Writer and activist Yassmin Abdel-Magied says she may never return to Australia and can’t even bear to hear an Aussie accent more than five years after she fled the country to escape the backlash from her infamous Anzac Day Facebook post.
Living in self-imposed exile in London since July 2017, Ms Abdel-Magied has only been back to Australia a handful of times, sometimes only for visa reasons to stay in the UK.
The Sudanese-born, 31-year-old told an interviewer in London that if she even hears an Australian accent now, ‘I will leave’.

In her new book, Talking About A Revolution, Ms Abdel-Magied wrote about giving up her Australian citizenship after deciding that Britain or perhaps the US would be her permanent home in the future.
‘I’ve emigrated, I’m not going back. I’ve emigrated in the same way my parents left Sudan, I have left Australia,’ she told the Sydney Morning Herald.
When invited to Australian writing festivals, Ms Abdel-Magied has begun appearing only by video.
If Ms Abdel-Magied gives up her Australian passport, she would only be left with a Sudanese one and it would be much harder for her to enter Australia.
And despite recently marrying a UK man, Ms Abdel-Magied will have to wait a number of years to become a British citizen.
Ms Abdel-Magied’s 2017 Anzac Day Facebook Post created a storm online and she was hit by death threats after writing ‘LEST.WE.FORGET. (Manus, Nauru, Syria, Palestine …)’.
Then Immigration Minister Peter Dutton was one of a number of conservative politicians who weighed in.
He called the post a ‘disgrace’ and condemned using ‘Lest We Forget’, a phrase associated with remembering the war dead, to make political points about Australia’s foreign and immigration policy.
Although she apologised and took the post down, the controversy dogged Ms Abdel-Magied for years.
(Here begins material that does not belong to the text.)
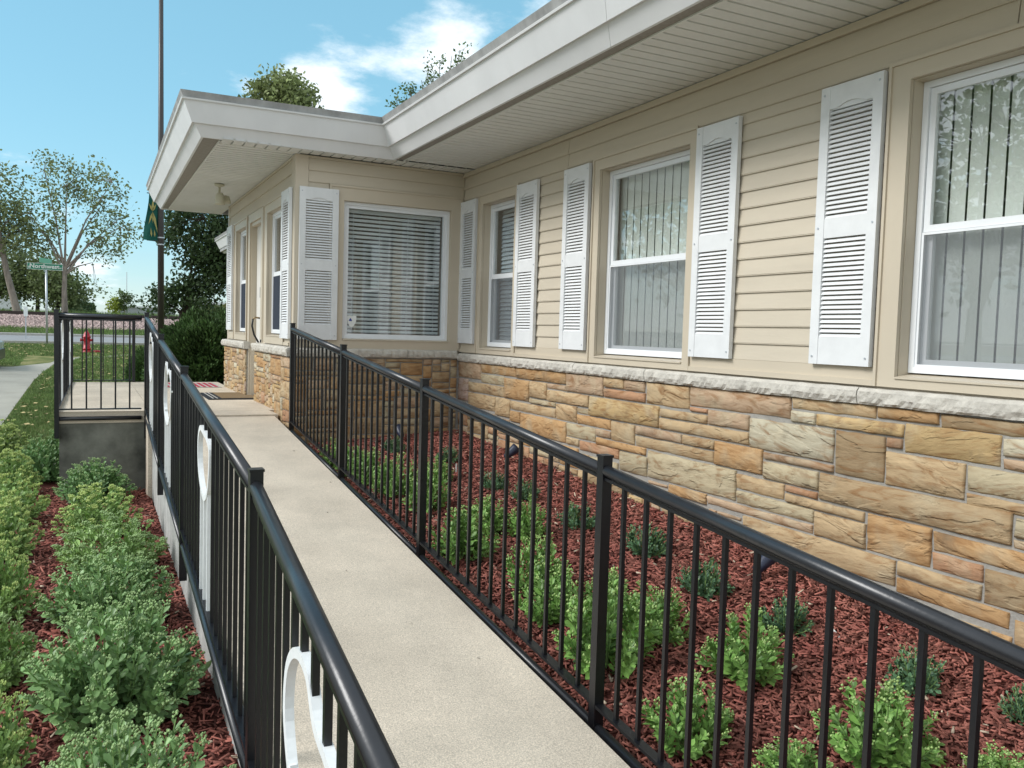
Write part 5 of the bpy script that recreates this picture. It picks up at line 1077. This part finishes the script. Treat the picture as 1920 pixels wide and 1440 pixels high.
MB().add([(cx - 1.12, cy - .72, cz + .87), (cx - 1.12, cy + .72, cz + .87), (cx - 1.66, cy + .68, cz + 1.27), (cx - 1.66, cy - .68, cz + 1.27)], [(0, 1, 2, 3)]).build('windscreen', m_glassd, t)
# far buildings
t = thing('warehouse', 'low grey warehouse on the skyline between the landing and light pole', 'building', (7, 132, 0)); MB().box((4.4, 130, 0), (11.5, 138, 2.1)).build('wall', m_bgrey, t); MB().box((4.2, 129.8, 2.1), (11.7, 138.2, 2.3)).build('roof', m_bwhite, t)
t = thing('warehouse', 'grey warehouse with a pale roof line behind the dark tree', 'building', (15, 108, 0)); MB().box((12.0, 106, 0), (22, 116, 2.4)).build('wall', m_bgrey, t); MB().box((11.8, 105.8, 2.4), (22.2, 116.2, 2.7)).build('roof', m_bwhite, t)
for x in (13.2, 15.4): MB().box((x, 105.93, .2), (x + 1.2, 105.99, 1.7)).build('loading_door', m_bwhite, t)
t = thing('shed', 'white shed with a sloping roof seen through the dark tree', 'building', (10, 95, 0)); MB().box((9.2, 94, 0), (11.4, 98, 1.6)).build('wall', m_bwhite, t)
MB().add([(9.0, 93.8, 1.6), (11.6, 93.8, 1.6), (10.3, 93.8, 2.2), (9.0, 98.2, 1.6), (11.6, 98.2, 1.6), (10.3, 98.2, 2.2)], [(0, 1, 2), (3, 5, 4), (0, 2, 5, 3), (1, 4, 5, 2)]).build('roof', m_bgrey, t)
t = thing('house', 'pale house with a shallow roof behind the left trees', 'building', (-7, 76, 0)); MB().box((-12, 74, 0), (-4.6, 80, 1.9)).build('wall', m_bwhite, t)
MB().add([(-12.3, 73.7, 1.9), (-4.3, 73.7, 1.9), (-8.3, 73.7, 3.4), (-12.3, 80.3, 1.9), (-4.3, 80.3, 1.9), (-8.3, 80.3, 3.4)], [(0, 1, 2), (3, 5, 4), (0, 2, 5, 3), (1, 4, 5, 2)]).build('roof', m_bgrey, t)
MB().box((-7.0, 73.95, .7), (-6.0, 73.99, 1.5)).build('window', m_glassd, t)
t = thing('radio_mast', 'thin radio mast on the skyline above the saplings', 'mast', (5.6, 140, 0)); MB().tube([(5.6, 140, 0), (5.6, 140, 7.5)], .06, 6).build('mast_pole', m_galv, t)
Despite being Young Queenslander of the Year in 2010 and being touted employed a cultural ambassador by the Australian government Ms Abdel-Magied came to describe herself as Australia’s ‘most publicly hated Muslim’.
She told the Sydney Morning Herald the hurt she feels towards Australia runs deep.
‘(Australia) expelled me and it was cruel, and it was cruel in a way it didn’t need to be and it was cruel to somebody who loved it and only wished it well,’ she said.
‘I’ve compared it in the past to an abusive partner because it’s such a complex relationship. On the one hand, there are lots of good times there and on the other hand, there’s been so much harm and hurt that you can never quite be sure what that relationship was like at all.’
Ms Abdel Magied said it was because of the abuse, she chose to appear virtually, rather than in person, at the Sydney Writers’ Festival on Saturday.


Ms Abdel-Magied’s parents still live in Brisbane, where, as skilled migrants, they emigrated with their 18-month-old daughter in 1992.
They might have to wait a while to see their daughter in person again.
‘I grew up in Brisbane, and I don’t really have any problems with Brisbane, but I don’t miss it,’ Ms Abdel-Magied said.
‘And sometimes I feel like a terrible person for that. How can you not miss somewhere where you spent the majority of your life? Yet, I’m very fine [with] not going back.’
Ms Abdel-Magied has become a sought-after commentator in the British media but has built a more lucrative profile as a speaker in the US, where she mainly talks about racial and cultural relations.